_Written instruction_. Transcribe the listing below word for word.

3D scene scripts
******
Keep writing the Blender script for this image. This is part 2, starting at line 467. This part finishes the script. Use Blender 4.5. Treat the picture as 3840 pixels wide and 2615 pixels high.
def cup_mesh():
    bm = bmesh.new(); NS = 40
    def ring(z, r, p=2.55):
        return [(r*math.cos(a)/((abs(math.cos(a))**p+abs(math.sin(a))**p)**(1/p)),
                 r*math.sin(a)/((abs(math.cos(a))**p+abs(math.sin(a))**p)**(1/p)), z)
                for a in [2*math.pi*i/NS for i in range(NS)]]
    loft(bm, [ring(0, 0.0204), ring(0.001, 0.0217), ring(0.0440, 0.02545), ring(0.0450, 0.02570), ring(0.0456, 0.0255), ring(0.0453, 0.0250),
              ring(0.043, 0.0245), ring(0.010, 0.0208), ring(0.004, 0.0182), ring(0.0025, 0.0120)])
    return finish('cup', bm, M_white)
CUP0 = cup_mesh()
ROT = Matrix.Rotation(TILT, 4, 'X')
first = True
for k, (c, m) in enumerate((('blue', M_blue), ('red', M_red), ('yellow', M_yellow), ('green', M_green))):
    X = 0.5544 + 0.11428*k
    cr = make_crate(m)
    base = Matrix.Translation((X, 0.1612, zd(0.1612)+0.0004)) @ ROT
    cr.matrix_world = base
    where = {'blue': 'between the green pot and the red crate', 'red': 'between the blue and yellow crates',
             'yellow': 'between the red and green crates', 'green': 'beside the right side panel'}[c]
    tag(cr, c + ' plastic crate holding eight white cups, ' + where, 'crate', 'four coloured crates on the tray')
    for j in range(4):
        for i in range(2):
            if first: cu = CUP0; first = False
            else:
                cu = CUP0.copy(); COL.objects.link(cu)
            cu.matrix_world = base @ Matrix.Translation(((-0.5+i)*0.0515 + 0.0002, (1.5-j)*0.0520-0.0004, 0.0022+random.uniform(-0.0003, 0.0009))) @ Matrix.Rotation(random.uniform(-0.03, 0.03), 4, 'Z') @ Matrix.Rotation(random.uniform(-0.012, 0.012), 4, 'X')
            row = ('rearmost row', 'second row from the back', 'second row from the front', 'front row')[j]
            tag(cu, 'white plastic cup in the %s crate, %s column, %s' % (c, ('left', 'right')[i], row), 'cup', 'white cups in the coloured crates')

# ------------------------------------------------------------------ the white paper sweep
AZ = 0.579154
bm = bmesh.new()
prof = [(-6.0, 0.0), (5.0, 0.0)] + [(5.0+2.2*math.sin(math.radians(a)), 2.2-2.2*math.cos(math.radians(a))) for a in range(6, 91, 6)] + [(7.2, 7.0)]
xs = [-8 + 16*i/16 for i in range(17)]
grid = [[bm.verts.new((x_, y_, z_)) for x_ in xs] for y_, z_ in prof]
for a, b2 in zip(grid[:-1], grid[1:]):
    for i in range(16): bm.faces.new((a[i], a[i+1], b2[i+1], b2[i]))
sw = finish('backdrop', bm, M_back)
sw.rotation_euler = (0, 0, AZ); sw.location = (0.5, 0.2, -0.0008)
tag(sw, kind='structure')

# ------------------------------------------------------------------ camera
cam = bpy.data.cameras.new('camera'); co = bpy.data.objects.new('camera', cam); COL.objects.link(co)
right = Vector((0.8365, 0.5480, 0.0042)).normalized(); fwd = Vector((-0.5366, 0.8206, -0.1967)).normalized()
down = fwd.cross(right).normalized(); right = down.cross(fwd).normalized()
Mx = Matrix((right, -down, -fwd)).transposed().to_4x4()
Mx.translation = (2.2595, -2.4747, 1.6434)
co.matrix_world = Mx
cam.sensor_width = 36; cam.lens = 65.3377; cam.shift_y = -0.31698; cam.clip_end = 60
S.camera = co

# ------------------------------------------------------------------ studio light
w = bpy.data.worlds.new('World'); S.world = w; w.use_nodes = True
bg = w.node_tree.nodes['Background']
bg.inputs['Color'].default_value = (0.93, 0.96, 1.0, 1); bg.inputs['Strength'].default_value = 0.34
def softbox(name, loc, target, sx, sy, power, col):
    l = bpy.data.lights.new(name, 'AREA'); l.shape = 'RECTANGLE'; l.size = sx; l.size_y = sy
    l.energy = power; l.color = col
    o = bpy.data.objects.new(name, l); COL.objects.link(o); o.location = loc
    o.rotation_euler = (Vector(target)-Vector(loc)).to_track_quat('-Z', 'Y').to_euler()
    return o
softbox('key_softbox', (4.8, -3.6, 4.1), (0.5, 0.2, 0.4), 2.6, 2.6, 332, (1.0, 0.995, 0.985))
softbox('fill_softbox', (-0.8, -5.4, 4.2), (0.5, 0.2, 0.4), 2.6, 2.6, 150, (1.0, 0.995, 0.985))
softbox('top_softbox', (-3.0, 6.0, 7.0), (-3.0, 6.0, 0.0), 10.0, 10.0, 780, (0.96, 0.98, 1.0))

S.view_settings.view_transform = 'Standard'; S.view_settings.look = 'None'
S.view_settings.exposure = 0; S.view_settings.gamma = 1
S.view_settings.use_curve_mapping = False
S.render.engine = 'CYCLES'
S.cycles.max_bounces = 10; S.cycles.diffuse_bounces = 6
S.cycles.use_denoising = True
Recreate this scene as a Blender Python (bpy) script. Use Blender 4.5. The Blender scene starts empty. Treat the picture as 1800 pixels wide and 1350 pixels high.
******
_Task output_.
Keep writing the Blender script for this image. This is part 2, starting at line 467. This part finishes the script. Use Blender 4.5. Treat the picture as 3840 pixels wide and 2615 pixels high.
def cup_mesh():
    bm = bmesh.new(); NS = 40
    def ring(z, r, p=2.55):
        return [(r*math.cos(a)/((abs(math.cos(a))**p+abs(math.sin(a))**p)**(1/p)),
                 r*math.sin(a)/((abs(math.cos(a))**p+abs(math.sin(a))**p)**(1/p)), z)
                for a in [2*math.pi*i/NS for i in range(NS)]]
    loft(bm, [ring(0, 0.0204), ring(0.001, 0.0217), ring(0.0440, 0.02545), ring(0.0450, 0.02570), ring(0.0456, 0.0255), ring(0.0453, 0.0250),
              ring(0.043, 0.0245), ring(0.010, 0.0208), ring(0.004, 0.0182), ring(0.0025, 0.0120)])
    return finish('cup', bm, M_white)
CUP0 = cup_mesh()
ROT = Matrix.Rotation(TILT, 4, 'X')
first = True
for k, (c, m) in enumerate((('blue', M_blue), ('red', M_red), ('yellow', M_yellow), ('green', M_green))):
    X = 0.5544 + 0.11428*k
    cr = make_crate(m)
    base = Matrix.Translation((X, 0.1612, zd(0.1612)+0.0004)) @ ROT
    cr.matrix_world = base
    where = {'blue': 'between the green pot and the red crate', 'red': 'between the blue and yellow crates',
             'yellow': 'between the red and green crates', 'green': 'beside the right side panel'}[c]
    tag(cr, c + ' plastic crate holding eight white cups, ' + where, 'crate', 'four coloured crates on the tray')
    for j in range(4):
        for i in range(2):
            if first: cu = CUP0; first = False
            else:
                cu = CUP0.copy(); COL.objects.link(cu)
            cu.matrix_world = base @ Matrix.Translation(((-0.5+i)*0.0515 + 0.0002, (1.5-j)*0.0520-0.0004, 0.0022+random.uniform(-0.0003, 0.0009))) @ Matrix.Rotation(random.uniform(-0.03, 0.03), 4, 'Z') @ Matrix.Rotation(random.uniform(-0.012, 0.012), 4, 'X')
            row = ('rearmost row', 'second row from the back', 'second row from the front', 'front row')[j]
            tag(cu, 'white plastic cup in the %s crate, %s column, %s' % (c, ('left', 'right')[i], row), 'cup', 'white cups in the coloured crates')

# ------------------------------------------------------------------ the white paper sweep
AZ = 0.579154
bm = bmesh.new()
prof = [(-6.0, 0.0), (5.0, 0.0)] + [(5.0+2.2*math.sin(math.radians(a)), 2.2-2.2*math.cos(math.radians(a))) for a in range(6, 91, 6)] + [(7.2, 7.0)]
xs = [-8 + 16*i/16 for i in range(17)]
grid = [[bm.verts.new((x_, y_, z_)) for x_ in xs] for y_, z_ in prof]
for a, b2 in zip(grid[:-1], grid[1:]):
    for i in range(16): bm.faces.new((a[i], a[i+1], b2[i+1], b2[i]))
sw = finish('backdrop', bm, M_back)
sw.rotation_euler = (0, 0, AZ); sw.location = (0.5, 0.2, -0.0008)
tag(sw, kind='structure')

# ------------------------------------------------------------------ camera
cam = bpy.data.cameras.new('camera'); co = bpy.data.objects.new('camera', cam); COL.objects.link(co)
right = Vector((0.8365, 0.5480, 0.0042)).normalized(); fwd = Vector((-0.5366, 0.8206, -0.1967)).normalized()
down = fwd.cross(right).normalized(); right = down.cross(fwd).normalized()
Mx = Matrix((right, -down, -fwd)).transposed().to_4x4()
Mx.translation = (2.2595, -2.4747, 1.6434)
co.matrix_world = Mx
cam.sensor_width = 36; cam.lens = 65.3377; cam.shift_y = -0.31698; cam.clip_end = 60
S.camera = co

# ------------------------------------------------------------------ studio light
w = bpy.data.worlds.new('World'); S.world = w; w.use_nodes = True
bg = w.node_tree.nodes['Background']
bg.inputs['Color'].default_value = (0.93, 0.96, 1.0, 1); bg.inputs['Strength'].default_value = 0.34
def softbox(name, loc, target, sx, sy, power, col):
    l = bpy.data.lights.new(name, 'AREA'); l.shape = 'RECTANGLE'; l.size = sx; l.size_y = sy
    l.energy = power; l.color = col
    o = bpy.data.objects.new(name, l); COL.objects.link(o); o.location = loc
    o.rotation_euler = (Vector(target)-Vector(loc)).to_track_quat('-Z', 'Y').to_euler()
    return o
softbox('key_softbox', (4.8, -3.6, 4.1), (0.5, 0.2, 0.4), 2.6, 2.6, 332, (1.0, 0.995, 0.985))
softbox('fill_softbox', (-0.8, -5.4, 4.2), (0.5, 0.2, 0.4), 2.6, 2.6, 150, (1.0, 0.995, 0.985))
softbox('top_softbox', (-3.0, 6.0, 7.0), (-3.0, 6.0, 0.0), 10.0, 10.0, 780, (0.96, 0.98, 1.0))

S.view_settings.view_transform = 'Standard'; S.view_settings.look = 'None'
S.view_settings.exposure = 0; S.view_settings.gamma = 1
S.view_settings.use_curve_mapping = False
S.render.engine = 'CYCLES'
S.cycles.max_bounces = 10; S.cycles.diffuse_bounces = 6
S.cycles.use_denoising = True
Recreate this scene as a Blender Python (bpy) script. Use Blender 4.5. The Blender scene starts empty. Treat the picture as 1800 pixels wide and 1350 pixels high.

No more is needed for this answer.